The MP starts handing out supplies to select families, posing for the cameras with his best smile. “Ningeomba serikali isaidie watu hawa maanake (I urge the government to help these people because)...,” he begins, cheered on by the people. He rants that government has forgotten its people who are wallowing in poverty and they need more supplies to alleviate their suffering. His constituents cheer him on in a mad cacophony.

What they all fail to understand is that he is part of the government, the legislative arm. He has the option of making policies to help his people when hit by disasters, but he chooses to rant. He can demand answers in Parliament from government agencies involved in disaster response but he prefers to rant at TV cameras. The MP’s main concern is to be seen to be ‘vociferously articulating’ his people’s concerns, if not to be seen in a fabulous three-piece suit.

It’s a blurred line though when it comes to determining where government starts. We definitely know where the government ends—uniformed police officers committing atrocities against citizens they swore to protect; obese men in designer suits hobbling into the latest models of high-end cars; parastatal chiefs jumping from one corruption allegation into another.

Maybe the projects he was elected to launch are cowsheds, a block of toilets—all bearing his name and image. Plus a few handouts to foster his image.

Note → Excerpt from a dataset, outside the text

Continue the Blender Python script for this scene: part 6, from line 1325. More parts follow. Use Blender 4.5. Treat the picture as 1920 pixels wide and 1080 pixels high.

That’s government for many: a high up organ that one has to plead with in times of need to get its attention. Gettysburg’s definition of government as being of the people, by the people, for the people doesn’t hold.

The afflicted people are helpless, not realising that their MP is the government. That in a way they can form an able government by electing competent leaders, that the so-called government is answerable to them. They fail to see, or are powerless to see, or have been under illusion for far too long to see that they can advise their MP to lobby for dykes to be built along the area river to stop the perennial flooding.

Or maybe that’s a job they see as a reserve for the World Bank and other international donors – big projects requiring huge funds. The politician in this scenario reduced to a mere spectator cheering on representatives of these big companies as they launch meaningful projects in his constituency.

Maybe that is what the constituents envisioned when electing him to Parliament. Maybe the projects he was elected to launch are cowsheds, a block of toilets—all bearing his name and image. Plus a few handouts to foster his image.

Having accomplished his task, the honourable MP leaves. The disaster that has befallen on his people has slightly elevated his reputation. He sure has not forgotten his people in their time of need. He is cheered on by his constituents as he leaves. ‘Serikali inafaa kutusaidia vile mheshimiwa ametusaidia (The government should help us in the same way the honourable MP has helped us)’.

They go back to their tents a happy lot—superficial happiness. In a few months they will face biting hunger and the MP will re-emerge with his favourite supplies. Then the usual cry will ensue: Serikali saidia.

Maybe it’s the unofficial anthem that speaks more to the inner feelings of the citizens than the official one. It’s an anthem that speaks of the failure of the government in its duties.